Lichtscheidl's Narrator reminds us that there is an invisible fabric woven into our lives that brings us together in serendipitous ways we can't imagine. That's how these three orbiting kids found one another. Beware the stars and omens — but not so much that your life becomes paralyzed by coincidence, he seems to say.

"Fly by Night" affirms the direction in which artistic director Sarah Rasmussen is taking the Jungle — with newer work that entertains easily yet has an underlying story of relationships.

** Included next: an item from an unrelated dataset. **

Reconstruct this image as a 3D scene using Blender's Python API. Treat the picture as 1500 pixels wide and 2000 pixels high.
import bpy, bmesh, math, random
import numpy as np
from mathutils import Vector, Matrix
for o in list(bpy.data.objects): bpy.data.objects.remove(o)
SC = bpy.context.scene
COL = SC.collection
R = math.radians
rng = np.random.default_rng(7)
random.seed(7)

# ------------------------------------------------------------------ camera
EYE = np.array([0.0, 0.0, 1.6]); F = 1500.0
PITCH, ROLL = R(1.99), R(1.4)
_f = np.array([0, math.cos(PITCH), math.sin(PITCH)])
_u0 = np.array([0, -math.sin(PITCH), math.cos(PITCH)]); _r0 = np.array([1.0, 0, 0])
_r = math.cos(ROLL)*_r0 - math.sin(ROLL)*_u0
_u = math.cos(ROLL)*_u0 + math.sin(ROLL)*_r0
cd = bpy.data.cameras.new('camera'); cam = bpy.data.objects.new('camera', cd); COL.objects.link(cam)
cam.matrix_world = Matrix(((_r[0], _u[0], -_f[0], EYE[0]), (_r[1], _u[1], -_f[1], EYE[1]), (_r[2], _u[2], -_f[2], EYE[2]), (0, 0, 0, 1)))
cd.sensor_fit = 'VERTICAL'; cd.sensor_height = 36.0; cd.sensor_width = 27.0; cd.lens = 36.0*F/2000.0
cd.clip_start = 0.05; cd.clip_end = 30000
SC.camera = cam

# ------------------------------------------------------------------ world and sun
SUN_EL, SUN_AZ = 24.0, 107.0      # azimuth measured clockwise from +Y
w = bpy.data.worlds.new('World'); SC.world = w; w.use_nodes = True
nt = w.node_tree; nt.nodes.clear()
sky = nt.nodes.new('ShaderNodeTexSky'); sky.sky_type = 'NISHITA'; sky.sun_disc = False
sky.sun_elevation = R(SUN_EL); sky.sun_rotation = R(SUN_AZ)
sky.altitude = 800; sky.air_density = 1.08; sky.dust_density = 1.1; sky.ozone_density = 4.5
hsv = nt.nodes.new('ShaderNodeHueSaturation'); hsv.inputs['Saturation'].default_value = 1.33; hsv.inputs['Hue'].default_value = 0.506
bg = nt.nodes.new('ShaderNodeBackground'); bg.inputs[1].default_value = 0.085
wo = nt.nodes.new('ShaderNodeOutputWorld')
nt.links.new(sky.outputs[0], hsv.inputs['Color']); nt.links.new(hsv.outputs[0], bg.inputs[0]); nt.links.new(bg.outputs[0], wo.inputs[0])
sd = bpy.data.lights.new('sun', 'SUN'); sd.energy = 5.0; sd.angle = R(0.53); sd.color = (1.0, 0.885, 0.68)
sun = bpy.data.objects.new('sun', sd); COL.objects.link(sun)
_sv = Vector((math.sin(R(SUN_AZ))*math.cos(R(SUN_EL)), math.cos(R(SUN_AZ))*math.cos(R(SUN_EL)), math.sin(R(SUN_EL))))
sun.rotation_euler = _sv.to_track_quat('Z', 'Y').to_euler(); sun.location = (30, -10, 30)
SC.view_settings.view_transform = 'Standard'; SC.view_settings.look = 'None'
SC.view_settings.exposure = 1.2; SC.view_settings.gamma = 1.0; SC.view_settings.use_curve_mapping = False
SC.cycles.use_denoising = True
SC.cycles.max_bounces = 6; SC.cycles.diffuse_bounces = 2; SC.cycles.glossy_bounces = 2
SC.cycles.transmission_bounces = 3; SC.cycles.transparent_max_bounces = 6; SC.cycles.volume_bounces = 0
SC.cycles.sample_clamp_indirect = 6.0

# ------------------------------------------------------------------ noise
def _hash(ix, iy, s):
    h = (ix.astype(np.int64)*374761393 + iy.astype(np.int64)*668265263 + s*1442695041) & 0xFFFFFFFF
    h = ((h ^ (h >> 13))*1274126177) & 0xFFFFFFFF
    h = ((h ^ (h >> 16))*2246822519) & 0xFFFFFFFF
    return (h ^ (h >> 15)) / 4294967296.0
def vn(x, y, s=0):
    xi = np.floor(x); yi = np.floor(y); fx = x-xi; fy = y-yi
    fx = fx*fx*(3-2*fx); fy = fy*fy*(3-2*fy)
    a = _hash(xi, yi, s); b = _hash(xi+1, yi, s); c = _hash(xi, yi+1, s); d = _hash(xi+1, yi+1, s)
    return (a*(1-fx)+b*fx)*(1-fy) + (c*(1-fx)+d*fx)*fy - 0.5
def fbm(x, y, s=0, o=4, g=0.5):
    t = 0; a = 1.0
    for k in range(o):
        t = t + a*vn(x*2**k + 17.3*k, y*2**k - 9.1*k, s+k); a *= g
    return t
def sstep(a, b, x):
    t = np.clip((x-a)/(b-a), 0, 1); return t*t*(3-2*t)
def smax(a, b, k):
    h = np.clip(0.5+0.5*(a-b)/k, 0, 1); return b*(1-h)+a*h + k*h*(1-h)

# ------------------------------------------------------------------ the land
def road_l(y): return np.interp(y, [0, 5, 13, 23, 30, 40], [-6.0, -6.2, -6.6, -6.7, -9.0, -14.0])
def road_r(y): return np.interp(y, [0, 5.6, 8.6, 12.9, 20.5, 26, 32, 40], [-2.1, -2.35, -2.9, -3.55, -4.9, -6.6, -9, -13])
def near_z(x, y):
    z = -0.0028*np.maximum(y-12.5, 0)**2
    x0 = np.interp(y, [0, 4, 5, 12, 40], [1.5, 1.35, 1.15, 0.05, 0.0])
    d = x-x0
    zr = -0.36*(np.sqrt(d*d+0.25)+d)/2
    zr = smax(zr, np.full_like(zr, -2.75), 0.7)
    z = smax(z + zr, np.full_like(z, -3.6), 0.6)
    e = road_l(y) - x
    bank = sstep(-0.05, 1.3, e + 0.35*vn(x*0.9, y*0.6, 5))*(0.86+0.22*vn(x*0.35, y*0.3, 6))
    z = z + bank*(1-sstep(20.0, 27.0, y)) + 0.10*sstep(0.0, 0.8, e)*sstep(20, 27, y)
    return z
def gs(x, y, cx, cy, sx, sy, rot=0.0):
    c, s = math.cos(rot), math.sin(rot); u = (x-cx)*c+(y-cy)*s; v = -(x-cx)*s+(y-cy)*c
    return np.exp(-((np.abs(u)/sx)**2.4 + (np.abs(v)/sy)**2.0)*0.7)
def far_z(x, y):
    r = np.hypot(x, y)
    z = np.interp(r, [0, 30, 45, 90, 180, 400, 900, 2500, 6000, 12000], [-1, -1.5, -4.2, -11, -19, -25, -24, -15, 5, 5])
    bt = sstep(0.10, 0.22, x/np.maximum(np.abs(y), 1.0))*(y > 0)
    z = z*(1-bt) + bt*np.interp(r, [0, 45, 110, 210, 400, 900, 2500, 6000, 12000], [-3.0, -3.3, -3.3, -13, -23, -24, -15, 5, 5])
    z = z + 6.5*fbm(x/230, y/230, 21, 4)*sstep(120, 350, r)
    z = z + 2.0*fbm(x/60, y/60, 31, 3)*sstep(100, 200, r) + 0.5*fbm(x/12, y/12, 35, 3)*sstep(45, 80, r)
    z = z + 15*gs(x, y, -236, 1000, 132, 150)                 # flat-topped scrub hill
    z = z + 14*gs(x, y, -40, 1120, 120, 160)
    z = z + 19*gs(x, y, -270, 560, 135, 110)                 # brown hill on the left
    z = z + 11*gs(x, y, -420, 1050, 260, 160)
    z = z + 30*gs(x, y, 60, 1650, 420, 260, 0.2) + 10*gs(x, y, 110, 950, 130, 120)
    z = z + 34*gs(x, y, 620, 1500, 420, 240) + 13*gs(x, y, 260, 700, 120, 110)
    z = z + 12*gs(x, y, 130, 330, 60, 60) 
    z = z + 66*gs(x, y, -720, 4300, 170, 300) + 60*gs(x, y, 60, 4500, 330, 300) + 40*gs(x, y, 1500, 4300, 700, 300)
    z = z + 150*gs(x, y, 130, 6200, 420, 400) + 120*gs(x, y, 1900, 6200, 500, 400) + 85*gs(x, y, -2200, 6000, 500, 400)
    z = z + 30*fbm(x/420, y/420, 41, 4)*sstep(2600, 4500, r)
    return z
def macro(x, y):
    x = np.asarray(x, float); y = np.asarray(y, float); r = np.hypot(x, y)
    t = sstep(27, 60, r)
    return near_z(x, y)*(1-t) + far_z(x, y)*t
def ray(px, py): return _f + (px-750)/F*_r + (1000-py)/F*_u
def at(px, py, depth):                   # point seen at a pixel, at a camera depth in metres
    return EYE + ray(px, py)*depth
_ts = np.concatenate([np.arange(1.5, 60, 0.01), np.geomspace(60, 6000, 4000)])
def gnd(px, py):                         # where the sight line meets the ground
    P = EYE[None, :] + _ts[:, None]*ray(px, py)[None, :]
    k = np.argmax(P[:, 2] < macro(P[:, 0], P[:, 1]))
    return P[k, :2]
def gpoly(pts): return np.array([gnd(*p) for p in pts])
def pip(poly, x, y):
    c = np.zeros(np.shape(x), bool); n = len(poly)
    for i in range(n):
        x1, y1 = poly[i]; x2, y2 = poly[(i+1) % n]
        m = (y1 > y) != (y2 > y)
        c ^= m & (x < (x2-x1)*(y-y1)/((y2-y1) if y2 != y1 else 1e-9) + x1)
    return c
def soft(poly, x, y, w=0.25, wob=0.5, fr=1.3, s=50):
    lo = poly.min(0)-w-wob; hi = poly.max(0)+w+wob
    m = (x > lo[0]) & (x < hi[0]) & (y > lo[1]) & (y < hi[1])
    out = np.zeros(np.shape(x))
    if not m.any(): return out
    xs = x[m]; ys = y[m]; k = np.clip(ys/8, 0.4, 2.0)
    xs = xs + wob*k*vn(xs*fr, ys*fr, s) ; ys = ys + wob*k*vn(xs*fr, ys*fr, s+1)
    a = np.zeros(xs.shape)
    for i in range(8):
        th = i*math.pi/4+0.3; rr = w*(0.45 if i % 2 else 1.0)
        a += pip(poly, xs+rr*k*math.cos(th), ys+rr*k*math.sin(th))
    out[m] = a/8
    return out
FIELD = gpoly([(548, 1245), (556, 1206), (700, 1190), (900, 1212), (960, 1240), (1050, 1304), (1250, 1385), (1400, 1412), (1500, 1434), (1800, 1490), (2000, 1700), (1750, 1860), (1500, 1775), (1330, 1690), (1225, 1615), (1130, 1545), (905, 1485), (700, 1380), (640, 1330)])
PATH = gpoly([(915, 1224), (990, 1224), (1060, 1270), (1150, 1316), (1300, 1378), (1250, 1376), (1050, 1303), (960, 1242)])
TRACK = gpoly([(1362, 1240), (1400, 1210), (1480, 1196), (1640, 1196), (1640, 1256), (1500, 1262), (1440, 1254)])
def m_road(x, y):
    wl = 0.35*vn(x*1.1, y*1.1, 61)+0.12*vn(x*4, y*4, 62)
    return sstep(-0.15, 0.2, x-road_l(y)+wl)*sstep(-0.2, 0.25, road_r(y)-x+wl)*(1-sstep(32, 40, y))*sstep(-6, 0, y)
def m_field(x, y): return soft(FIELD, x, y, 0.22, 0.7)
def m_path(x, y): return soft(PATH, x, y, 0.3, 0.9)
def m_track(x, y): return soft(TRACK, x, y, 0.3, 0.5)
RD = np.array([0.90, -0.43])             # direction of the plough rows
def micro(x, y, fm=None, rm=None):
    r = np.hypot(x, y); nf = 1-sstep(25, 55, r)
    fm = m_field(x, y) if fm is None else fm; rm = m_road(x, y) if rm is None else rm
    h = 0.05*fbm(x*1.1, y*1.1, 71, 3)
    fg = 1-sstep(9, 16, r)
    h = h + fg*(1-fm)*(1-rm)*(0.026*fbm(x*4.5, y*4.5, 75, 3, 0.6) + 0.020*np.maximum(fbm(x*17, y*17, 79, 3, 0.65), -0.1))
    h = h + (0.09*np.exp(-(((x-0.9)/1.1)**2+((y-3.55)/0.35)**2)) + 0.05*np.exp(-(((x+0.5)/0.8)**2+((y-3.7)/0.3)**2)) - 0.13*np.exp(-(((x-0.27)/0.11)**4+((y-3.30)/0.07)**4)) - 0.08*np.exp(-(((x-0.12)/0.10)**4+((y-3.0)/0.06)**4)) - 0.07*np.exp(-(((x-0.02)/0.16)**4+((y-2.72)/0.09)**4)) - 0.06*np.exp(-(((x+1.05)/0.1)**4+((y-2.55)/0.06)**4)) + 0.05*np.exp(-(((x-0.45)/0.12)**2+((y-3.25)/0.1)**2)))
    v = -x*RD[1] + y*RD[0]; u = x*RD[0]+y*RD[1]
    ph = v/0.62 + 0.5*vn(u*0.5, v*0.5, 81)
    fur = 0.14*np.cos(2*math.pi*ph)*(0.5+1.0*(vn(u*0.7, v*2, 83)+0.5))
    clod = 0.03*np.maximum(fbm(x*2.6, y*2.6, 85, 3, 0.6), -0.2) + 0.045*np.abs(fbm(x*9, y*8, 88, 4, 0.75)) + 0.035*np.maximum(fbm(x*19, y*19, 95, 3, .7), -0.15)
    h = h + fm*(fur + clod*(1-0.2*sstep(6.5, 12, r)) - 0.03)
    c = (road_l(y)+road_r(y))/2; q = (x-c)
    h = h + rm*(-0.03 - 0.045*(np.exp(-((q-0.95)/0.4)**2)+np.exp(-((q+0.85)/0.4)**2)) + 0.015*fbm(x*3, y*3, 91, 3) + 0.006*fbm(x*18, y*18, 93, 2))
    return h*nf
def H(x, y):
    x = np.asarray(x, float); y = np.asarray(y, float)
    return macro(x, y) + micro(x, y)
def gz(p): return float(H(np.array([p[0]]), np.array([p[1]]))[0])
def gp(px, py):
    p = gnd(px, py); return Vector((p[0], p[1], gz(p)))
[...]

She directed this piece, which opened in New York in 2014, with a clear eye about which characters are most real (Harold and Miriam) and those who skew toward caricature. Bockus' Daphne, for instance, is a self-absorbed ditz plucked from sitcom land. She's funny and never dramatic only for its own sake. But she stands starkly against the earnest Harold and Miriam.

Musically, the play kicks up poppy earworms that land with sweet lightness, particularly when Koza sings and plays guitar. Mark Christine leads a four-piece combo that tightly supports every moment, as the band is tucked beneath Joe Stanley's multilayered set (a bit clunky, frankly, by Jungle standards).

So what happened in that soggy second act that turned a joyous intermission optimism sour? To spend too much time explaining that would be to make the same mistake made by the creators — Kim Rosenstock, Will Connolly and Michael Mitnick. At 90 minutes, shaken of the fluff, "Fly by Night" would be irresistibly charming. It's that extra hour that chills the glow.